> **Records**
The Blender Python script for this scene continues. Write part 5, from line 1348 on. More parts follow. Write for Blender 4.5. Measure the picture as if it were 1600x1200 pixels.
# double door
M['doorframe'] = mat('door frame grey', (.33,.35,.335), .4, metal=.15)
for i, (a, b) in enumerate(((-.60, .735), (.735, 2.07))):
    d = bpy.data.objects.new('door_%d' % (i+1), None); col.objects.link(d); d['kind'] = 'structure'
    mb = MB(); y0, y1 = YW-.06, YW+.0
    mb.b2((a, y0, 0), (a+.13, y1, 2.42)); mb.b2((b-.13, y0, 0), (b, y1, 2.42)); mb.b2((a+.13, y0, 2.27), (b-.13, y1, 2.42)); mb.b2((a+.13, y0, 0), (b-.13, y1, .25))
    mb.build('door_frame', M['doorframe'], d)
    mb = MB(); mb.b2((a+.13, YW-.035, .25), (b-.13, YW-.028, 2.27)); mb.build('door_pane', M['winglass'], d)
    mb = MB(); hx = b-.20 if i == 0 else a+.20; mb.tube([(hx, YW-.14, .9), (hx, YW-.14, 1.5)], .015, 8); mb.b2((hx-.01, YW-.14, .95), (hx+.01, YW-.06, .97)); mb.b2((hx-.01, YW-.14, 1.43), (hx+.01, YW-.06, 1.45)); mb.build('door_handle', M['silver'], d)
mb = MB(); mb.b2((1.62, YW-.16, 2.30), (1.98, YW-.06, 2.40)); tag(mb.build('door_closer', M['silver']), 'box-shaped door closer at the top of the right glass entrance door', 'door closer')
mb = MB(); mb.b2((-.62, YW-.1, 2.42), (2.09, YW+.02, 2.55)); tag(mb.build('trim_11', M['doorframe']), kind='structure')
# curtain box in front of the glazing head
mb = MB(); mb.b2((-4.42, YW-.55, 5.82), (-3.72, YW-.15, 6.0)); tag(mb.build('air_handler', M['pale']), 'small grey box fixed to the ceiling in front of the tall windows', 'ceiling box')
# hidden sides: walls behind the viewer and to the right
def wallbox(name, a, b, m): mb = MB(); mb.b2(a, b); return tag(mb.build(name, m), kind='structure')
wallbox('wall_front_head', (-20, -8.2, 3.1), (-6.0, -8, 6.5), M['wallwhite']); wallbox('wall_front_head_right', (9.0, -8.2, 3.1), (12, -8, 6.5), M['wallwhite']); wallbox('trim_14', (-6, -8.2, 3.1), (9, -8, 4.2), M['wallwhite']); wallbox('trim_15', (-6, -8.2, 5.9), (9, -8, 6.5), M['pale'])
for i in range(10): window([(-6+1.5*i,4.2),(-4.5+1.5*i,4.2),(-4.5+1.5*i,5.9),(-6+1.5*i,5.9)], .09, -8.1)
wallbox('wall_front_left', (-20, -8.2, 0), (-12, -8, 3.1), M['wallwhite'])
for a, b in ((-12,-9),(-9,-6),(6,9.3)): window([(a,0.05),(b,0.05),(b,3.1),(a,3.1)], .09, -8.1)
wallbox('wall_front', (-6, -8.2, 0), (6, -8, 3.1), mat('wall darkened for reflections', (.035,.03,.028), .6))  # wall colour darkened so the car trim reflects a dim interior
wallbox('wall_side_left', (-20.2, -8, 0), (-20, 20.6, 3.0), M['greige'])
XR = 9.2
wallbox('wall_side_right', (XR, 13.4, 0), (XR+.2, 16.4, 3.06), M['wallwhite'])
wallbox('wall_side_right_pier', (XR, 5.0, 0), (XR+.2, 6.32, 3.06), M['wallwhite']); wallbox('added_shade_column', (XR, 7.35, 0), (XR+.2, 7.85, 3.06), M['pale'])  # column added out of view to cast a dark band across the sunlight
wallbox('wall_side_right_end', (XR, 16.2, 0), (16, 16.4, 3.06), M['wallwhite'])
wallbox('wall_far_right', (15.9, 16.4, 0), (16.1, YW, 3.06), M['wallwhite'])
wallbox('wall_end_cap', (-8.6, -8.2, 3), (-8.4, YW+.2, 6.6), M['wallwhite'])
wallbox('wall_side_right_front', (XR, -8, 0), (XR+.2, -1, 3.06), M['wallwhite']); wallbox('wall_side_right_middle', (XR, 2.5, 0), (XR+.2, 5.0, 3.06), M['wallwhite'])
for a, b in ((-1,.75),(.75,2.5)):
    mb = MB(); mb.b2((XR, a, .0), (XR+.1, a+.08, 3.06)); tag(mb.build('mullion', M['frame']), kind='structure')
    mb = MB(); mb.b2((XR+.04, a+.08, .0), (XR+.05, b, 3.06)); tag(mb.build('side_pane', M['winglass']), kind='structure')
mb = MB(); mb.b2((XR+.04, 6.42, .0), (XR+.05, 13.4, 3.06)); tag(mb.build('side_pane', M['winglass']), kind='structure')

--

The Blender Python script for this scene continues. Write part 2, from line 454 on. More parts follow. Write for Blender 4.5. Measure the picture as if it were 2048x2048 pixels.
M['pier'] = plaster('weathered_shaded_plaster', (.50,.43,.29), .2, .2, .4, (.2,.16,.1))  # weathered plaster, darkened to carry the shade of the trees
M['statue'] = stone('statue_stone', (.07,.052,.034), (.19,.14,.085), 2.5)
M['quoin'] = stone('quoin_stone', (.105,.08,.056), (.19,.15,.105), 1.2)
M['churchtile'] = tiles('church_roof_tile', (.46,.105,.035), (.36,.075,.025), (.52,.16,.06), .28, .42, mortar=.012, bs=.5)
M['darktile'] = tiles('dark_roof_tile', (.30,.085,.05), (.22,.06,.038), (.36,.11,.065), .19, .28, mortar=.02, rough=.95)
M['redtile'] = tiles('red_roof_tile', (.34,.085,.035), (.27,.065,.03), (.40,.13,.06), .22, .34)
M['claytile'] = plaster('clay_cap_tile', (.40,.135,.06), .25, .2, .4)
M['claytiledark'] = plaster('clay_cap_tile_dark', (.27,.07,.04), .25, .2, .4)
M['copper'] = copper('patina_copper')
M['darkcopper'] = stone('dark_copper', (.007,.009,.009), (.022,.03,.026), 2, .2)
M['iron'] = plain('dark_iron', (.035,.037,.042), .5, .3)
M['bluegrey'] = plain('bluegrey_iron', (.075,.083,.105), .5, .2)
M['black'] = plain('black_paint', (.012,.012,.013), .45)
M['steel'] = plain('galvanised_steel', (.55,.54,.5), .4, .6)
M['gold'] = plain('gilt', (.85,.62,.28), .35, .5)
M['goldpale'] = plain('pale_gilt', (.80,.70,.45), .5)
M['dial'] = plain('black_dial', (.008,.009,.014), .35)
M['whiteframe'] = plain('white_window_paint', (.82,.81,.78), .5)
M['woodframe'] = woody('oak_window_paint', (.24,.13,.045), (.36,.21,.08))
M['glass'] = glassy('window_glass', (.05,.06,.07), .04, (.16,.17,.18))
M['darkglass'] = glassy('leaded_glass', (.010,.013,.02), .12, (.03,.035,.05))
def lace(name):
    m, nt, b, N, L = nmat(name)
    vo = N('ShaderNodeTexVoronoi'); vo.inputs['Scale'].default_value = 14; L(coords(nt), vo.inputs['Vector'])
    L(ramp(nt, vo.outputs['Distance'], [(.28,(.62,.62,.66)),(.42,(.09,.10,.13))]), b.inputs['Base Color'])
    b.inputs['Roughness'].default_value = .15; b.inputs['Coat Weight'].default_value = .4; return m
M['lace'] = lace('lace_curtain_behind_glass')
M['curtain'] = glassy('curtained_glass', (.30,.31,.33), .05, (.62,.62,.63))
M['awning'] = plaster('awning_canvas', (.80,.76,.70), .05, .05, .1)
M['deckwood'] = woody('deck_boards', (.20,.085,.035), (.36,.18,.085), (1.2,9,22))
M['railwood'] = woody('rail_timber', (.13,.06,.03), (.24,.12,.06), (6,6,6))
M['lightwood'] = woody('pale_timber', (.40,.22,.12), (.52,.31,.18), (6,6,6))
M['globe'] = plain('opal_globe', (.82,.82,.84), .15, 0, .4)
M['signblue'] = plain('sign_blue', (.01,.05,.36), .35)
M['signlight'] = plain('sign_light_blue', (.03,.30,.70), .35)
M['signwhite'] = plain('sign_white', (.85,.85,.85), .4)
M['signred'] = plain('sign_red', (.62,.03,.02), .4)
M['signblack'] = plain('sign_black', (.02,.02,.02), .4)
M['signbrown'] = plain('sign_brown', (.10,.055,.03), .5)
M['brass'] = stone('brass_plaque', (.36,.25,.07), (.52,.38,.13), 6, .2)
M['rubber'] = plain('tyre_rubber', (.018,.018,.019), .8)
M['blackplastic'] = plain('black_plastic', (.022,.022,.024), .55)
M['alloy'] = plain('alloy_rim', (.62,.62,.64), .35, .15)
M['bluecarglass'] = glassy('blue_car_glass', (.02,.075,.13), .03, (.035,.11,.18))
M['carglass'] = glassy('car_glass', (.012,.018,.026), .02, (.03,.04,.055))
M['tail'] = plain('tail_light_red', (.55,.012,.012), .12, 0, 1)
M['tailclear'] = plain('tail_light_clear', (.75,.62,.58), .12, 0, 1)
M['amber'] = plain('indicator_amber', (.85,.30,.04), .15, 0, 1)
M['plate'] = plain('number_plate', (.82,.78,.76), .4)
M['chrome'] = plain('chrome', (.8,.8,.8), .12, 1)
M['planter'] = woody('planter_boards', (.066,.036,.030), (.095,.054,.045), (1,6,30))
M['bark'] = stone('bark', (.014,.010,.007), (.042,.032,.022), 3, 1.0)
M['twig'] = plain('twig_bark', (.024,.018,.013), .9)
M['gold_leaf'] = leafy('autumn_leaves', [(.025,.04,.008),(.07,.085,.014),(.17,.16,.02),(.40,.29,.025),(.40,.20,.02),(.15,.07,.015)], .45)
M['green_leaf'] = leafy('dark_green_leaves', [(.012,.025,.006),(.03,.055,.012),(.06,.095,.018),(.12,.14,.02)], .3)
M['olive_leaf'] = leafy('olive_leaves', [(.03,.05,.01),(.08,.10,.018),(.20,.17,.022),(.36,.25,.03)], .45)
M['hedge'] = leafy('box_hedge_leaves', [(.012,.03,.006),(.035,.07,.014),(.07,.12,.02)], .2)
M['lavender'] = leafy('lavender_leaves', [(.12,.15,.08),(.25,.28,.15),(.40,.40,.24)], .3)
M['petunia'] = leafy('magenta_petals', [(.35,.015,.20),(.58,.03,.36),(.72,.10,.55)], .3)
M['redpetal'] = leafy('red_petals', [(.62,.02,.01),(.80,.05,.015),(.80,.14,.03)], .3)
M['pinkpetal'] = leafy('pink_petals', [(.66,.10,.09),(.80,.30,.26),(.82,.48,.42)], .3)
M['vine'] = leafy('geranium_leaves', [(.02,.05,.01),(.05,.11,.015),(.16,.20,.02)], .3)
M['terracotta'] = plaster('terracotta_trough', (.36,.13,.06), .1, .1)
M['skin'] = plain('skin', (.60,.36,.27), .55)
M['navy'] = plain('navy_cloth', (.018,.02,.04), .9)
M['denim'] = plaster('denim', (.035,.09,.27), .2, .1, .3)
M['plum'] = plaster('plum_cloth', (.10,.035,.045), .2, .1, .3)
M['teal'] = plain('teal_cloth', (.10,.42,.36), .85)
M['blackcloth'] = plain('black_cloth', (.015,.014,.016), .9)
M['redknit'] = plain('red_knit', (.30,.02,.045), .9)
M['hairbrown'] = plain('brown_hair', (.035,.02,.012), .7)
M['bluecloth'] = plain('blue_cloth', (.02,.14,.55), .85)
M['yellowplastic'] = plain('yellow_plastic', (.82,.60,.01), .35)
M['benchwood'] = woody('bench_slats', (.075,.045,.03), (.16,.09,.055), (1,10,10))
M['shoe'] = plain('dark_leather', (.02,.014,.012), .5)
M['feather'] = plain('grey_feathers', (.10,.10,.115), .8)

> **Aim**
Check all the records above and select each line where the string "More" is found.

> **Solution below**
The Blender Python script for this scene continues. Write part 5, from line 1348 on. More parts follow. Write for Blender 4.5. Measure the picture as if it were 1600x1200 pixels.
The Blender Python script for this scene continues. Write part 2, from line 454 on. More parts follow. Write for Blender 4.5. Measure the picture as if it were 2048x2048 pixels.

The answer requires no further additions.